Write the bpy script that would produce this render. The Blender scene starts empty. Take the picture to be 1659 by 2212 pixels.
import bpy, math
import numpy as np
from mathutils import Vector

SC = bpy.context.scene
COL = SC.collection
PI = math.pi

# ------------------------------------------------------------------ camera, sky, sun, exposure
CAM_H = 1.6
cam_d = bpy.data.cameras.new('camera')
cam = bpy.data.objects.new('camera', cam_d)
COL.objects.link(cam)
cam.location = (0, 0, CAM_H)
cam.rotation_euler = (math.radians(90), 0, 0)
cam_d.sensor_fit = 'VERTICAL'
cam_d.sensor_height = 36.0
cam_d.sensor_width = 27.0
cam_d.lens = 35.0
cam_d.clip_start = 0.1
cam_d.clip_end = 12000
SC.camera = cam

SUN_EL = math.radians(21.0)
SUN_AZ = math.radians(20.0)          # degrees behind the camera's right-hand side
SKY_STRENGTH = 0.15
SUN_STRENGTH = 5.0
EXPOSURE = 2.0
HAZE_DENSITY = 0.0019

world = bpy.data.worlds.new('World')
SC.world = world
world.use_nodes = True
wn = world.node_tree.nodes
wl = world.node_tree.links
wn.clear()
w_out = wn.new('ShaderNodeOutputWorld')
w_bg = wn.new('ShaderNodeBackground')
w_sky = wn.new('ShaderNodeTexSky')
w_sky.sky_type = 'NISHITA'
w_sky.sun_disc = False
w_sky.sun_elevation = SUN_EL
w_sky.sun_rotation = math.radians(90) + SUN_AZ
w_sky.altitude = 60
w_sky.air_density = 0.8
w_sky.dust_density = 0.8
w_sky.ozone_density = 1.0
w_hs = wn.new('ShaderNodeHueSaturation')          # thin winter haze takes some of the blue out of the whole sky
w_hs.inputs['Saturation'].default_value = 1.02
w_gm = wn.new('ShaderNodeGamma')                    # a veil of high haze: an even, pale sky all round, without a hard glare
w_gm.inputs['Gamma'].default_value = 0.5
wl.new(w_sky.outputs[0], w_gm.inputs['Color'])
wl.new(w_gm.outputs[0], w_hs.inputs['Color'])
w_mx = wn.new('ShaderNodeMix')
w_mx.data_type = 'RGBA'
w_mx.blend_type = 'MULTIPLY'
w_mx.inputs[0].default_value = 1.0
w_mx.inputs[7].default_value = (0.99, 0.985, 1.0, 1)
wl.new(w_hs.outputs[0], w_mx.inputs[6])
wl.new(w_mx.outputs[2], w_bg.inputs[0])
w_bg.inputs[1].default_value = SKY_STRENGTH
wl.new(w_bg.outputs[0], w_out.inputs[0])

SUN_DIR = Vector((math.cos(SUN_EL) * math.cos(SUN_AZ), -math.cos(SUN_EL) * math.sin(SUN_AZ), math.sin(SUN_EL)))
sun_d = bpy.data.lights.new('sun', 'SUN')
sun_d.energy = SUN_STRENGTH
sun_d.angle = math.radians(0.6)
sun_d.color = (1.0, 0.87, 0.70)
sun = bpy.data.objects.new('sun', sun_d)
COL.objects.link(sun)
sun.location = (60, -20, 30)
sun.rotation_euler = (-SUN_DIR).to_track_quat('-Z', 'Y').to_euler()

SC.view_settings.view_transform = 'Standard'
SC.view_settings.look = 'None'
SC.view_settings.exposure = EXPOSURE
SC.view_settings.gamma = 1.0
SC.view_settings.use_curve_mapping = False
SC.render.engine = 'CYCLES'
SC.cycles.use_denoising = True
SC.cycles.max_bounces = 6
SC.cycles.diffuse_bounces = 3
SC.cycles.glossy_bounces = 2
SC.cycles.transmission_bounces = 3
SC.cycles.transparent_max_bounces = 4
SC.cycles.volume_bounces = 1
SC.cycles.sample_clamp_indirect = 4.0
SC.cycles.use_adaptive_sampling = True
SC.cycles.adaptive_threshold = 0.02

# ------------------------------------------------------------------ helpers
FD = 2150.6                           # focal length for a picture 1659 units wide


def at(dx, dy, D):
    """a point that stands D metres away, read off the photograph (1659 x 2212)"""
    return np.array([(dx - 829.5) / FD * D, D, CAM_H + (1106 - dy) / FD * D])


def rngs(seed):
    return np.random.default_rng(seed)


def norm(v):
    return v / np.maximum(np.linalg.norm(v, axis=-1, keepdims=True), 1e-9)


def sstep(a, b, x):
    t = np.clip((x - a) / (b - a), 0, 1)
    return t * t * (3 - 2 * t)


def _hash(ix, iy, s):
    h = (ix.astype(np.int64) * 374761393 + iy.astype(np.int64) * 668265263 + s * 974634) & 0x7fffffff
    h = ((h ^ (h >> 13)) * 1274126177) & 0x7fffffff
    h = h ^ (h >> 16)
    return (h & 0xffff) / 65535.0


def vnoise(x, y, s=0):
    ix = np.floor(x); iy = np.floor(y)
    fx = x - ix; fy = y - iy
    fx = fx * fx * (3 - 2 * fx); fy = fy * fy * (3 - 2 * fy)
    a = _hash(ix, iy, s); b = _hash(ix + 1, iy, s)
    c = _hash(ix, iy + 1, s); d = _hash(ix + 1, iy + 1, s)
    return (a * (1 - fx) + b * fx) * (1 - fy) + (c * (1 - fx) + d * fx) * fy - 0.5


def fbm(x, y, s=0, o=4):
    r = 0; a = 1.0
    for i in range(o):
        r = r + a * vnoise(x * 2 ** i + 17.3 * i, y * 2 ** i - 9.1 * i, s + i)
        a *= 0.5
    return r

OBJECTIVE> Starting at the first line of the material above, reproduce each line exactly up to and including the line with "HAZE_DENSITY = 0.0019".

SOLUTION FOR THIS TASK>
Write the bpy script that would produce this render. The Blender scene starts empty. Take the picture to be 1659 by 2212 pixels.
import bpy, math
import numpy as np
from mathutils import Vector

SC = bpy.context.scene
COL = SC.collection
PI = math.pi

# ------------------------------------------------------------------ camera, sky, sun, exposure
CAM_H = 1.6
cam_d = bpy.data.cameras.new('camera')
cam = bpy.data.objects.new('camera', cam_d)
COL.objects.link(cam)
cam.location = (0, 0, CAM_H)
cam.rotation_euler = (math.radians(90), 0, 0)
cam_d.sensor_fit = 'VERTICAL'
cam_d.sensor_height = 36.0
cam_d.sensor_width = 27.0
cam_d.lens = 35.0
cam_d.clip_start = 0.1
cam_d.clip_end = 12000
SC.camera = cam

SUN_EL = math.radians(21.0)
SUN_AZ = math.radians(20.0)          # degrees behind the camera's right-hand side
SKY_STRENGTH = 0.15
SUN_STRENGTH = 5.0
EXPOSURE = 2.0
HAZE_DENSITY = 0.0019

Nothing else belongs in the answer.